The CARES Act also favorably adjusted a provision from the Tax Cuts and Jobs Act that was enacted in late 2017. Beginning in 2018, Section 163(j) limited the deduction of interest expense in excess of interest income plus 30% of a company’s taxable earnings before interest, depreciation, amortization, and income taxes. Any such nondeductible amount is carried forward indefinitely and used in a year in which a company no longer has excess interest expense. The CARES Act adjusted the 30% threshold to 50% for the 2019 and 2020 tax years. As of December 31, 2021, the Company had federal and state excess interest expense carry forwards, tax effected, of $0 and $498, respectively.

Past ownership changes and other equity transactions may have triggered Sections 382 and 383 of the Internal Revenue Code, resulting in certain annual limitations on the utilization of existing federal and state net operating losses and credits. Such provisions may limit the potential future tax benefit to be realized by the Company from its accumulated net operating losses and tax credit carryforwards.

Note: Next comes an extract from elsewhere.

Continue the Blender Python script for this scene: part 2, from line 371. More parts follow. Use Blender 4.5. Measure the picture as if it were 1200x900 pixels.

The Company files income tax returns in the U.S. federal and various state tax jurisdictions and is subject to varying statutes of limitation in each jurisdiction. As of December 31, 2021, the Company is not under audit for federal or state income tax purposes. In general, the Company’s federal tax return may be subject to examination for the 2018 through 2020 tax years, while for state purposes, the 2017 through 2020 years are generally open to examination, with some states having either a three- or four-year statute of limitations. The Company’s usage of NOL carryovers also permits taxing authorities to adjust aspects of tax returns that may be outside of these statutes of limitation.

The Company’s policy is to recognize interest and penalties related to income tax matters in income tax (benefit) provision. The Company neither accrued for nor recognized any interest or penalties in income tax expense as of December 31, 2021 or 2020. The Company has not accrued for any uncertain tax positions as of December 31, 2021 or 2020 and believes that it is unlikely that there will be a significant increase or decrease of any unrecognized tax benefits within the next twelve months.